As to indifference and lack
of awareness, it’s not just the American public but most US public officials.
For example, the US House of Representatives a few days ago passed a military
policy bill – providing for $738 billion in military spending and approving the
Trump scheme for a Space Force.
The vote for what is titled
the National Defense Authorization Act (NDAA) for 2020 was 377 to 48. Some 189
Republicans and 188 Democrats voted for it. Six Republican House members voted
against the bill along with 41 Democrats and one independent.
The large Democratic “yes” vote
came as a result of a trade-off – for 12 weeks of paid parental leave for
civilian federal employees. A New York Times’ article said Jared Kushner,
Trump’s son-in-law and advisor, was pivotal. “It was Mr Kushner who helped
broker a deal to create the Space Force, a chief priority of the president’s,
in exchange for the paid parental leave, a measure championed by his wife,
Ivanka Trump, also a senior advisor to the president,” said The Times.

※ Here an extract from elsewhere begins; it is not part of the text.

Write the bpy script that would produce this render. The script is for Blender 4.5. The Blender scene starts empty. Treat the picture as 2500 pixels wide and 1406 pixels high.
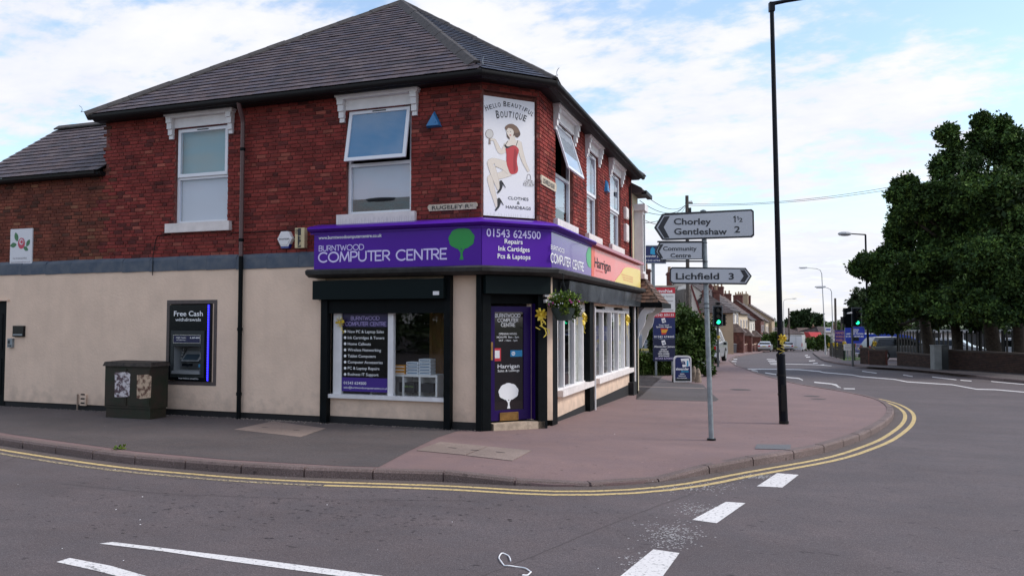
import bpy, bmesh, math, random
import numpy as np
from mathutils import Matrix, Vector
from mathutils.geometry import tessellate_polygon
R = math.radians
random.seed(7); rng = np.random.default_rng(7)
S = bpy.context.scene; COL = S.collection

# ------------------------------------------------------------------ camera, sky, sun, exposure
F = 1850.0; YAW = R(19.2); PIT = math.atan(79/F); H = 1.9
cd = bpy.data.cameras.new('camera'); cam = bpy.data.objects.new('camera', cd); COL.objects.link(cam)
cam.location = (0, 0, H); cam.rotation_euler = (math.pi/2+PIT, 0, YAW)
cd.sensor_width = 36; cd.lens = F/2500*36; cd.clip_start = .05; cd.clip_end = 4000
S.camera = cam
w = bpy.data.worlds.new('World'); S.world = w; w.use_nodes = True
SUN_EL, SUN_AZ = R(42), R(14)          # azimuth measured from +X towards +Y
def build_world():
    nt = w.node_tree; N = nt.nodes; L = nt.links; N.clear()
    out = N.new('ShaderNodeOutputWorld'); mix = N.new('ShaderNodeMixShader')
    b1 = N.new('ShaderNodeBackground'); b2 = N.new('ShaderNodeBackground')
    sky = N.new('ShaderNodeTexSky'); sky.sky_type = 'NISHITA'; sky.sun_disc = False
    sky.sun_elevation = SUN_EL; sky.sun_rotation = math.pi/2-SUN_AZ
    sky.air_density = 1.3; sky.dust_density = 1.0; sky.ozone_density = 2.0
    hs = N.new('ShaderNodeHueSaturation'); hs.inputs['Saturation'].default_value = 1.1; hs.inputs['Value'].default_value = 1.55
    L.new(sky.outputs[0], hs.inputs['Color']); L.new(hs.outputs[0], b1.inputs[0]); b1.inputs[1].default_value = .14
    tc = N.new('ShaderNodeTexCoord'); sx = N.new('ShaderNodeSeparateXYZ'); L.new(tc.outputs['Generated'], sx.inputs[0])
    def m(op, a, b=None, c=None):
        n = N.new('ShaderNodeMath'); n.operation = op
        for i, v in enumerate((a, b, c)):
            if v is None: continue
            if isinstance(v, (int, float)): n.inputs[i].default_value = v
            else: L.new(v, n.inputs[i])
        return n.outputs[0]
    zz = m('ADD', m('MAXIMUM', sx.outputs[2], 0.0), .22)
    cx = N.new('ShaderNodeCombineXYZ'); L.new(m('DIVIDE', sx.outputs[0], zz), cx.inputs[0]); L.new(m('DIVIDE', sx.outputs[1], zz), cx.inputs[1])
    def noise(scale, det, rough, off=0):
        mp = N.new('ShaderNodeMapping'); mp.inputs['Location'].default_value = (off, off*.7, off*.3); mp.inputs['Rotation'].default_value = (0, 0, .5); mp.inputs['Scale'].default_value = (1, 1.35, 1)
        L.new(cx.outputs[0], mp.inputs[0])
        n = N.new('ShaderNodeTexNoise'); n.inputs['Scale'].default_value = scale; n.inputs['Detail'].default_value = det; n.inputs['Roughness'].default_value = rough
        L.new(mp.outputs[0], n.inputs['Vector']); return n.outputs['Fac']
    big = noise(1.0, 4, .5, 11.6); fine = noise(3.4, 10, .6, 1.7); vf = noise(12, 8, .6, 8.1)
    s = m('ADD', m('MULTIPLY', big, .50), m('ADD', m('MULTIPLY', fine, .34), m('MULTIPLY', vf, .20)))
    mr = N.new('ShaderNodeMapRange'); mr.interpolation_type = 'SMOOTHSTEP'
    mr.inputs['From Min'].default_value = .47; mr.inputs['From Max'].default_value = .57; mr.inputs['To Min'].default_value = .18
    L.new(s, mr.inputs[0])
    # thin veil towards the horizon
    hz = N.new('ShaderNodeMapRange'); hz.inputs['From Min'].default_value = .0; hz.inputs['From Max'].default_value = .22; hz.inputs['To Min'].default_value = .85; hz.inputs['To Max'].default_value = 0
    L.new(sx.outputs[2], hz.inputs[0])
    f = m('MAXIMUM', mr.outputs[0], hz.outputs[0])
    sh = N.new('ShaderNodeMapRange'); sh.inputs['From Min'].default_value = .35; sh.inputs['From Max'].default_value = .7
    L.new(fine, sh.inputs[0])
    cr = N.new('ShaderNodeMix'); cr.data_type = 'RGBA'; cr.inputs[6].default_value = (.78, .81, .92, 1); cr.inputs[7].default_value = (.93, .93, .98, 1)
    L.new(sh.outputs[0], cr.inputs[0]); L.new(cr.outputs[2], b2.inputs[0]); b2.inputs[1].default_value = 1.0
    L.new(f, mix.inputs[0]); L.new(b1.outputs[0], mix.inputs[1]); L.new(b2.outputs[0], mix.inputs[2]); L.new(mix.outputs[0], out.inputs[0])
build_world()
sl = bpy.data.lights.new('sun', 'SUN'); sl.energy = 2.4; sl.angle = R(18); sl.color = (1, .95, .88)
so = bpy.data.objects.new('sun', sl); COL.objects.link(so)
so.rotation_euler = (Vector((math.cos(SUN_AZ)*math.cos(SUN_EL), math.sin(SUN_AZ)*math.cos(SUN_EL), math.sin(SUN_EL)))).to_track_quat('Z', 'Y').to_euler()
S.view_settings.view_transform = 'Standard'; S.view_settings.look = 'None'; S.view_settings.gamma = 1; S.view_settings.exposure = 0.14
S.view_settings.use_curve_mapping = False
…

This was a pivotal vote, as
the US Senate will now consider the measure and pass it considering the
Trump-controlled majority in the Senate, and Trump will sign it.
A trade-off of giving the OK
for a US Space Force in return for paid parental leave for government employees
– something common throughout the world. What a trade-off!
Moreover, if one asks
Americans about the PAROS treaty and the push by Russia and China and our
neighbor Canada for its expanding the Outer Space Treaty and banning of all
weapons in space, if one in 10,000 American citizens are aware of this, that
would surprise me. The ratio would be better among US public officials but
still most would not be aware. Hence the baloney that the US must arm the
heavens because of Russia and China is being believed.
Thus the US is pushing the
world headlong toward unparalleled disaster.